Primitives descriptions are generated using primitive templates. By default, these are defined using the description_template attribute on the primitive. Primitives without a template default to using the name attribute of the primitive if it is defined, or the class name if it is not. Primitive description templates are string templates that take input feature descriptions as the positional arguments. These can be overwritten by mapping primitive instances or primitive names to custom templates and passing them into describe_feature through the primitive_templates argument.

[12]:

primitive_templates = {"sum": "the total of {}"}

feature_defs[6]

[12]:

<Feature: SUM(transactions.amount)>

[13]:

ft.describe_feature(feature_defs[6], primitive_templates=primitive_templates)

[13]:

'The total of the "amount" of all instances of "transactions" for each "customer_id" in "customers".'

In this example, we override the default template of 'the sum of {}' with our custom template 'the total of {}'. The description uses our custom template instead of the default.

Multi-output primitives can use a list of primitive description templates to differentiate between the generic multi-output feature description and the feature slice descriptions.
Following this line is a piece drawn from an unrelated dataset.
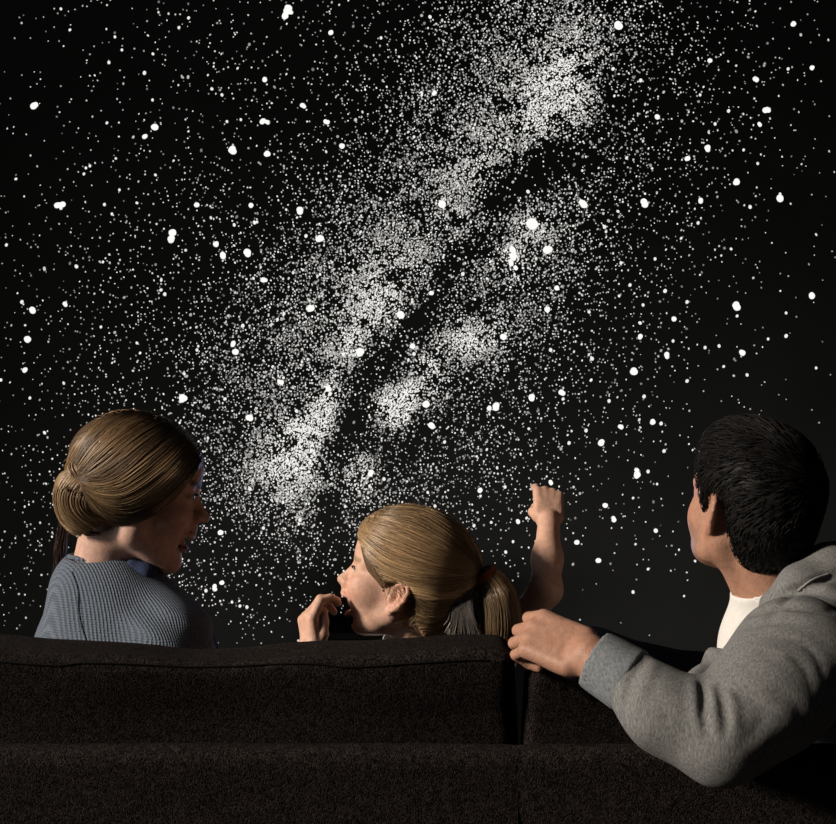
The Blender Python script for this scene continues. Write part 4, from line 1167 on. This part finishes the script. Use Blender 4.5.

The first primitive template is always the generic overall feature. If only one other template is provided, it is used as the template for all slices. The slice number converted to the “nth” form is available through the nth_slice keyword.

[14]:

feature = feature_defs[5]
feature

[14]:

<Feature: N_MOST_COMMON(transactions.product_id)>

[15]:

primitive_templates = {
    "n_most_common": [
        "the 3 most common elements of {}",  # generic multi-output feature
        "the {nth_slice} most common element of {}",
    ]
}  # template for each slice

ft.describe_feature(feature, primitive_templates=primitive_templates)

[15]:

'The 3 most common elements of the "product_id" of all instances of "transactions" for each "customer_id" in "customers".'

Notice how the multi-output feature uses the first template for its description. Each slice of this feature will use the second slice template:

[16]:

ft.describe_feature(feature[0], primitive_templates=primitive_templates)

[16]:

'The 1st most common element of the "product_id" of all instances of "transactions" for each "customer_id" in "customers".'

[17]:

ft.describe_feature(feature[1], primitive_templates=primitive_templates)

[17]:

'The 2nd most common element of the "product_id" of all instances of "transactions" for each "customer_id" in "customers".'

[18]:

ft.describe_feature(feature[2], primitive_templates=primitive_templates)

[18]:

'The 3rd most common element of the "product_id" of all instances of "transactions" for each "customer_id" in "customers".'

Alternatively, instead of supplying a single template for all slices, templates can be provided for each slice to further customize the output. Note that in this case, each slice must get its own template.

[19]:

primitive_templates = {
    "n_most_common": [
        "the 3 most common elements of {}",
        "the most common element of {}",
        "the second most common element of {}",
        "the third most common element of {}",
    ]
}

ft.describe_feature(feature, primitive_templates=primitive_templates)

[19]:

'The 3 most common elements of the "product_id" of all instances of "transactions" for each "customer_id" in "customers".'

[20]:

ft.describe_feature(feature[0], primitive_templates=primitive_templates)

[20]:

'The most common element of the "product_id" of all instances of "transactions" for each "customer_id" in "customers".'

[21]:

ft.describe_feature(feature[1], primitive_templates=primitive_templates)

[21]:

'The second most common element of the "product_id" of all instances of "transactions" for each "customer_id" in "customers".'

[22]:

ft.describe_feature(feature[2], primitive_templates=primitive_templates)

[22]:

'The third most common element of the "product_id" of all instances of "transactions" for each "customer_id" in "customers".'

Custom feature descriptions and primitive templates can also be seperately defined in a JSON file and passed to the describe_feature function using the metadata_file keyword argument. Descriptions passed in directly through the feature_descriptions and primitive_templates keyword arguments will take precedence over any descriptions provided in the JSON metadata file.